3 Future focused skills a Sales Manager should have to maintain high sales performance

When we think about the skills a sales manager should have, we tend to automatically think about job-specific talents. As a sales manager the type of skills that you strive to build and develop may be related to persuasion, to storytelling, to relationship nurturing, and so on. These skills are imperative for the future of sales management as they directly influence the sales activities themselves. But what about maintaining high sales performance? What skills should a sales manager have then?

The skills a sales manager should have for maintaining high sales performance are a little different. In order to maintain what you’ve already worked to build through your job-specific talents for the future, you’ll need to possess a broader skill set that is less industry related, and more aligned with widespread management and leadership. 

Vital skills for tomorrow’s leaders

As a sales leader, you probably don’t see many similarities between what you do, and what a military leader does. Or a church leader. Or a leader in manufacturing. Or in private equity. But despite the vastly different environments, there is something that all leaders have in common: the need to ensure that those they are leading are supporting the overarching organisation’s mission and goals. 

The turning point that many businesses across the world are at right now affords an opportunity to step back from the role-specific duties of management, and take a closer look at what a leader is at its very core. It’s an opportunity to identify, build, and develop the essential foundational leadership skills that are necessary today and to keep adjusting them to stay relevant for the future. It’s a chance to use these skills to drive future successes, deliver in the landscape of tomorrow, and maintain high sales performance, no matter what the landscape might look like. 
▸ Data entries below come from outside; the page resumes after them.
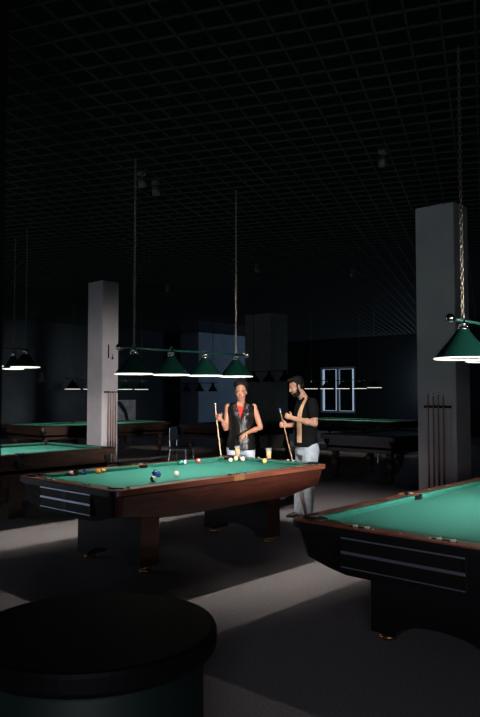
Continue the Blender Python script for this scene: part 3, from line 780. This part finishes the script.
def shoe(p, ax, t, m='shoe', Ls=.13):
    b = B(); a = ax.normalized(); l = V(0, 0, 1).cross(a); p = Vector(p)
    secs = [(-.07, .025, .036, .07), (-.03, .036, .042, .075), (.04, .032, .045, .06), (.1, .026, .046, .045), (.145, .02, .036, .03), (.17, .014, .015, .014)]
    rs = []
    for d, zc, w, h_ in secs:
        c = p + a * d + V(0, 0, h_ * .5 + .004); rs.append([b.verts.new(c + l * (w * math.cos(k * PI / 6)) + V(0, 0, max(-h_ * .5, h_ * .55 * math.sin(k * PI / 6) * 1.2))) for k in range(12)])
    for x, y in zip(rs, rs[1:]): bridge(b, x, y)
    b.faces.new(rs[0][::-1]); b.faces.new(rs[-1]); s_ = obj('shoe', b, M[m], t, True)
    b = B(); box(b, -.075, .17, -.045, .045, 0, .012, .005)
    rot = Matrix.Rotation(math.atan2(a.y, a.x), 4, 'Z')
    for v in b.verts: v.co = rot @ v.co + V(p.x, p.y, 0)
    obj('sole', b, M['ferrule'] if m != 'shoe' else M['plastic'], s_)
for s in (1, -1): shoe((-.02 + s * .11, .01, 0), V(s * .2, -1, 0), W)
cue_between(W.matrix_basis @ V(-.165, -.04, 0) if False else place(.03 - .19, 8.96, 0.0), place(.03 - .35, 8.84, 1.45), 'pale maple cue held upright by the woman in the vest')

# --- the man
Mn = thing('person', 'bearded person in a black t-shirt with a tan stripe chalking a cue', 'person', place(.83, 8.72), FACE)
fm = V(-.93, -.37, 0); hcm = V(-.12, -.035, 1.655); hfm = V(-.93, -.3, -.36)
tm = [(.0, 0, .86, .165, .115), (.0, 0, .95, .165, .118), (.0, 0, 1.05, .155, .112), (0, 0, 1.15, .162, .114), (.0, 0, 1.27, .178, .12), (.01, 0, 1.38, .188, .118), (.015, 0, 1.46, .16, .09), (.0, 0, 1.505, .09, .06)]
b = B(); loft(b, torso_secs(fm, tm), 28)
capsule(b, (0, 0, 1.46), (-.085, -.02, 1.60), .06, .056); head(b, hcm, hfm)
SLm, ELm, WLm = V(.06, -.185, 1.445), V(.085, -.235, 1.20), V(-.19, -.2, 1.268)
SRm, ERm, WRm = V(-.035, .185, 1.445), V(-.05, .215, 1.17), V(-.235, .02, 1.165)
for S, E_, W_ in ((SLm, ELm, WLm), (SRm, ERm, WRm)):
    capsule(b, S, E_, .056, .042); capsule(b, E_, W_, .043, .028); ellipsoid(b, E_ * .65 + W_ * .35, .046, .046, .046)
hand(b, WLm, V(-.9, .42, .35), V(-.1, .2, .9), (.7, .9, .6), 1)
hand(b, WRm, V(-.75, -.55, .1), V(-.1, -.1, .95), (1.0, 1.1, .8), 1)
LH, LK, LA = V(.05, -.085, .88), V(.02, -.1, .48), V(.005, -.1, .09)
RH, RK, RA = V(-.01, .085, .88), V(-.06, .12, .48), V(-.075, .14, .09)
for hp, kn, an in ((LH, LK, LA), (RH, RK, RA)): capsule(b, hp, kn, .09, .058); capsule(b, kn, an, .057, .038)
remeshed('body', b, M['skin_m'], Mn, .0065)
face_bits(Mn, hcm, hfm, M['hair']); lips(Mn, hcm, hfm)
F, Lx, U = head_axes(hfm); b = B()
ellipsoid(b, hcm - F * .028 + U * .05, .09, .081, .084, (F, Lx, U)); ellipsoid(b, hcm + F * .035 + U * .1, .055, .06, .03, (F, Lx, U)); ellipsoid(b, hcm - F * .05 + U * .0, .055, .074, .06, (F, Lx, U))
for s in (1, -1): ellipsoid(b, hcm + F * .012 + Lx * (s * .066) + U * .005, .016, .009, .04, (F, Lx, U))
remeshed('hair', b, M['hair'], Mn, .006, 2)
b = B(); ellipsoid(b, hcm + F * .027 - U * .078, .064, .062, .046, (F, Lx, U)); ellipsoid(b, hcm + F * .055 - U * .098, .034, .036, .026, (F, Lx, U))
for s in (1, -1): capsule(b, hcm + F * .093 - U * .043, hcm + F * .08 + Lx * (s * .026) - U * .05, .007, .005, 8); ellipsoid(b, hcm + F * .02 + Lx * (s * .058) - U * .045, .02, .01, .035, (F, Lx, U))
remeshed('beard', b, M['hair'], Mn, .005, 1)
b = B(); loft(b, torso_secs(fm, [(.0, 0, .905, .175, .128)] + tm[1:-1], .02)[:], 32)
loft(b, torso_secs(fm, [(.015, 0, 1.46, .17, .10), (.005, 0, 1.50, .115, .085), (-.008, 0, 1.525, .075, .066)]), 24)
for S, E_ in ((SLm, ELm), (SRm, ERm)):
    q = S * .34 + E_ * .66; capsule(b, S, q - (E_ - S).normalized() * .03, .074, .068)
def scut(c):
    if c.z < .915 and abs(c.x) < .3: return c.z < .912
    return False
remeshed('tshirt', b, M['shirt'], Mn, .009, 3)
b = B()
capsule(b, LH, LK, .112, .08); capsule(b, LK, LA, .08, .07); capsule(b, RH, RK, .112, .08); capsule(b, RK, RA, .08, .07)
loft(b, torso_secs(fm, [(.0, 0, .80, .17, .122), (.0, 0, .9, .172, .126), (.0, 0, .99, .165, .12)]), 24)
remeshed('jeans', b, M['jeans'], Mn, .009)
shoe((.005, -.1, 0), V(-.95, -.3, 0), Mn); shoe((-.075, .14, 0), V(-.95, .0, 0), Mn)
cue_between(place(.83 - .01, 8.72 - .22, 0), place(.83 - .33, 8.72 - .12, 1.36), 'cue slanting down from the hands of the man in the black t-shirt', None, 'ash')
c = chalk(tuple(place(.83 - .333, 8.72 - .118, 1.364)), 'small chalk cube held on the tip of the cue of the man')
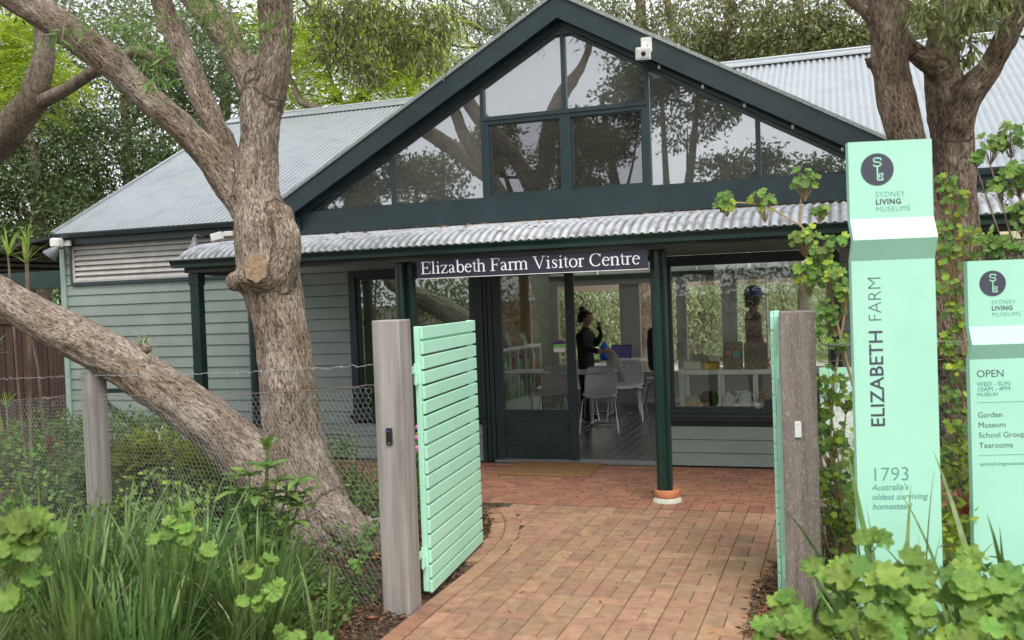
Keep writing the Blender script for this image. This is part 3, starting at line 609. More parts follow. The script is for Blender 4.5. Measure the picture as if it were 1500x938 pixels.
p = MB(); p.tube([(-6.62, 9.74, 0), (-6.62, 9.74, 2.1)], .045, 14); p.build('wall_downpipe', 'dark_trim', bld)
# ---- inside
fl = MB(); fl.box(-5.6, .3, 9.93, 15.2, -.02, .004); fl = fl.build('floor', 'floor_board', bld)
x = -5.55; k = 0
bmesh_fb = None
while x < .25:
    s = MB(); s.box(-.059, .059, 9.93, 15.15, .004, .02, c=.0025)
    if bmesh_fb is None:
        o = s.build('floor_board', 'floor_board', fl); bmesh_fb = o; o.location.x += x+.06
    else:
        o = bmesh_fb.copy(); COL.objects.link(o); o.location.x = bmesh_fb.location.x+(x+5.55)
    x += .12
iw = MB(); iw.box(-5.7, -5.6, 9.93, 15.2, 0, 3.2); iw.box(.3, .4, 9.93, 10.6, 0, 3.2); iw.box(.3, .4, 10.6, 14.9, 0, .5); iw.box(.3, .4, 10.6, 14.9, 2.3, 3.2); iw.box(.3, .4, 14.9, 15.2, 0, 3.2); iw.box(-5.6, -4.52, 15.1, 15.2, 0, 2.3); iw.build('inside_wall', 'room_wall', bld)  # opening on the right is unseen, added to let daylight into the room
iw = MB(); iw.box(-5.0, -4.52, 14.0, 14.1, 0, 2.3); iw.build('inside_pier', 'room_tan', bld)
bw = MB()
for (xa, xb) in ((-4.52, -4.40), (-3.36, -3.04), (-2.45, -2.30), (-1.75, -1.52), (-.2, .3)): bw.box(xa, xb, 15.08, 15.2, .45, 1.99)
bw.box(-4.52, .3, 15.09, 15.2, 0, .5); bw.box(-4.52, .3, 15.06, 15.2, 1.93, 2.02); bw.box(-4.52, .3, 15.04, 15.2, .48, .53); bw.build('back_wall', 'room_taupe', bld)
bw = MB(); bw.box(-4.52, .3, 15.05, 15.2, 2.02, 2.10); bw.build('back_beam', 'room_green', bld)
for i in range(6):
    bw = MB(); bw.box(-4.5+i*.8, -4.5+i*.8+.76, 15.12, 15.2, 2.10, 2.75); bw.build('back_panel', 'frosted_panel', bld)  # panels made translucent and taller to bring more daylight inside
for (xa, xb) in ((-4.40, -3.36), (-3.04, -2.45), (-2.30, -1.75), (-1.52, -.2)):
    w = MB(); w.box(xa, xb, 15.13, 15.135, .53, 1.93); w.build('back_pane', 'glass_shop', bld)
sk = MB(); sk.box(-3.1, -2.3, 15.03, 15.08, .03, .09); sk.build('skirting', 'white_plastic', bld)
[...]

So what future focused skills should a sales manager have to maintain hybrid and remote team performance?

Despite the industry, or sector, or working environment, a leader must always be able to achieve three distinct things. They must create alignment between the business and its people, they must drive the execution of processes, and they must also drive renewal. This ensures that the business is capable of adapting to both internal and external change.
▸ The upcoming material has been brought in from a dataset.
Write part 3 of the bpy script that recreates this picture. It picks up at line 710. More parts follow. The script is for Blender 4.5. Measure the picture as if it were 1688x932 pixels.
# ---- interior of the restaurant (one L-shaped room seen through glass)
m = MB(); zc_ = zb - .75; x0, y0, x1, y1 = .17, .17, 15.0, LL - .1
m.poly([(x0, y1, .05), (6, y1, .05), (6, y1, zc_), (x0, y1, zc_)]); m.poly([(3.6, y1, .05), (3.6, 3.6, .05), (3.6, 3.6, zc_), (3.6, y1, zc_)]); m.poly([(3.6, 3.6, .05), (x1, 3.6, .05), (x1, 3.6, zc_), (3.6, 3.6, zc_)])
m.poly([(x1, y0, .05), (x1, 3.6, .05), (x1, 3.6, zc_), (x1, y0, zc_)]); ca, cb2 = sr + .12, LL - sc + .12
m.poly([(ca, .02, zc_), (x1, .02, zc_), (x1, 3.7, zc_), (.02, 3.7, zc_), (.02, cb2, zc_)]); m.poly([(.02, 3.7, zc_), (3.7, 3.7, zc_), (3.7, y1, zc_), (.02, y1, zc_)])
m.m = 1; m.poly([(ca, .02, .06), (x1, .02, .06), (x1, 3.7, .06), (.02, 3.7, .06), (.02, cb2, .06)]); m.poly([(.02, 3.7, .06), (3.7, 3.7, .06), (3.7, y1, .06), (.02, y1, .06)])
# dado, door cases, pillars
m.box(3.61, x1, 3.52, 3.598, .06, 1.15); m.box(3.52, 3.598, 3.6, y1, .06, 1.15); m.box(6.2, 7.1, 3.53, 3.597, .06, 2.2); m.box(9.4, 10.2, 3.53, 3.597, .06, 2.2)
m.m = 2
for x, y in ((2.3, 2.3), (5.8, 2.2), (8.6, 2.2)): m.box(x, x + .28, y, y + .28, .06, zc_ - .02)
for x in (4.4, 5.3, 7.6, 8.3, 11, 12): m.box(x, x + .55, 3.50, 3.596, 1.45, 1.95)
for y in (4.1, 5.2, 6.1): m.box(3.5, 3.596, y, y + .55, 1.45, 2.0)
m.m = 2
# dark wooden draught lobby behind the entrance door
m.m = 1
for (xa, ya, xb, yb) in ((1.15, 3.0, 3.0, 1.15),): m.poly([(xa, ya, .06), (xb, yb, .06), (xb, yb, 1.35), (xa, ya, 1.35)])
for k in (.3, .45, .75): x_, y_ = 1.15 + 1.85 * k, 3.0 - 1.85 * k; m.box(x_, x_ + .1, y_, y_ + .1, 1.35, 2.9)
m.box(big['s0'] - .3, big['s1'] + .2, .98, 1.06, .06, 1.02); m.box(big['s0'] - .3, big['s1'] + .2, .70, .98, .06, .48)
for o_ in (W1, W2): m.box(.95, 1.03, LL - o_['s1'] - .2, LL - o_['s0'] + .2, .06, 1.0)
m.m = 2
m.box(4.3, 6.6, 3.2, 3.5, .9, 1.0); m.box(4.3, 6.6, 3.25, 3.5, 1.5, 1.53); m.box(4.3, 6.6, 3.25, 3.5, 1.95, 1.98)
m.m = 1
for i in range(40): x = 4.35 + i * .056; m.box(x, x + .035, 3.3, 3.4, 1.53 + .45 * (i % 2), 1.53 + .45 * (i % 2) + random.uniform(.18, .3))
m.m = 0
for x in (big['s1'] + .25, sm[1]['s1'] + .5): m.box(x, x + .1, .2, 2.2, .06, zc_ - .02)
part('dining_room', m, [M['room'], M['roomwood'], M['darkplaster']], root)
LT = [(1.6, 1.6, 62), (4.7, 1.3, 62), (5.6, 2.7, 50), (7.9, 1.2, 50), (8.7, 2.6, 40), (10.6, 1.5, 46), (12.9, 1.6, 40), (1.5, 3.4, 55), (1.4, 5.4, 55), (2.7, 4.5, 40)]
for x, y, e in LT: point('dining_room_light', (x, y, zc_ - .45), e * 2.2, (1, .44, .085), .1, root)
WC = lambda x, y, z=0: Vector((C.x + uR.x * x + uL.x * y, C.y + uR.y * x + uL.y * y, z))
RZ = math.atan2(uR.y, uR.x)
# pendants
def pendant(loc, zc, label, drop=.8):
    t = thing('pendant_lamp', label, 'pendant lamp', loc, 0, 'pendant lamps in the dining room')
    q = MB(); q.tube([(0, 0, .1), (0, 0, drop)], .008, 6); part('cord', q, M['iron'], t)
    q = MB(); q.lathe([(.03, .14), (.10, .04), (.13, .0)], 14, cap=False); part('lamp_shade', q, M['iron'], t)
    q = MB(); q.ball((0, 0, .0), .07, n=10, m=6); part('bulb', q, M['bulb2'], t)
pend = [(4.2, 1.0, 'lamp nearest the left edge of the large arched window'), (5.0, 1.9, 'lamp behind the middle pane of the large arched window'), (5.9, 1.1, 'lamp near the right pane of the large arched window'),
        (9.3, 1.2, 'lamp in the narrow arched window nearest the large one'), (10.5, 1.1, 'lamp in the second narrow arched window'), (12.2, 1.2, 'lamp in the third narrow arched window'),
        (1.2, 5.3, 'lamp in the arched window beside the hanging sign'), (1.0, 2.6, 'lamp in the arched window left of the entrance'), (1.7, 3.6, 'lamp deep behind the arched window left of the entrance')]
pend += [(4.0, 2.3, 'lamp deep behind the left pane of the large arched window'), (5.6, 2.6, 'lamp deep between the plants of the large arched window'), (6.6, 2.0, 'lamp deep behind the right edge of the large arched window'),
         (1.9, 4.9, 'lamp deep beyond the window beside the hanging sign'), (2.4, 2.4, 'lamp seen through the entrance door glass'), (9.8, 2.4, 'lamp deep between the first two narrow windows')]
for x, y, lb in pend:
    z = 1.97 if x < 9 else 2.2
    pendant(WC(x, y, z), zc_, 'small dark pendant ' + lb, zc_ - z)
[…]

Let’s take a closer look at these three critical management skills:

1. Creating alignment

The way that businesses operate at their core is changing. Organisations have needed to adapt to the shifting business landscape. This means that sales teams that continue to work in exactly the same way as before will start to notice an ever-widening gap between what they’re doing, and what’s actually needed to deliver on the sales strategy

This is where sales managers need to step in with the ability to create better alignment between the business and its people. Having the skill needed to create alignment is an opportunity for managers to redesign and redefine the existing sales strategy - to co-create, communicate, and implement the right market focus - to drive excellence. 

Creating alignment means that everyone - not just the team, but every team across the organisation, and the stakeholders themselves - are on the same page. They all share the same vision, and the same idea of how to get there. Everyone is clear on exactly what role they play, making it easy to work in a way that maintains high performance while also ensuring diversity and inclusion in sales

2. Driving execution

Designing a new sales strategy that creates better alignment is one thing. Actually executing this strategy and knowing how to build a sales pipeline is quite another. Managers must have the skills needed to drive execution. They must also be able to identify ways to implement the strategy in an effective and efficient manner that not only maintains performance, but also monitors and improves on it. 

For example, to maintain high levels of performance, sales managers should ensure that the strategy is executed across the right client segments. That means focusing on segments that are in the market to convert and buy, while also understanding that these segments may be different to what they were. The right sales process must also be implemented, at the right time. 

Ultimately, the skill to drive execution means having the ability to not only see and understand intent, but also to ensure that this intent is actually carried out. With accurate tracking and monitoring, sales managers have an opportunity to make tweaks to the execution to reduce sales dips and maintain optimum performance levels. 

3. Driving renewal

Businesses have been presented with a number of new opportunities in recent months. The shift to remote working, for example, has broken down one of the primary obstacles standing in the way of globalisation. As a result of these opportunities, organisations are changing. Managers must have the skill needed to see these changes, and adapt accordingly. 

With an ability to keep track of organisation-wide shifts, sales managers can drive constant, ongoing renewal amongst their teams to keep the business and the team operating side-by-side during periods of growth and development. They can ensure that the organisational set up and external environment - trends, clients etc. - remain aligned. 

A good manager is one that isn’t afraid to renew approaches, renew processes, and renew tried-and-tested ways of working to derive greater value from them. For example, by adapting customer segmentation, the systems and IT landscape, and the strategy as a whole to ensure the team is having the biggest impact on performance.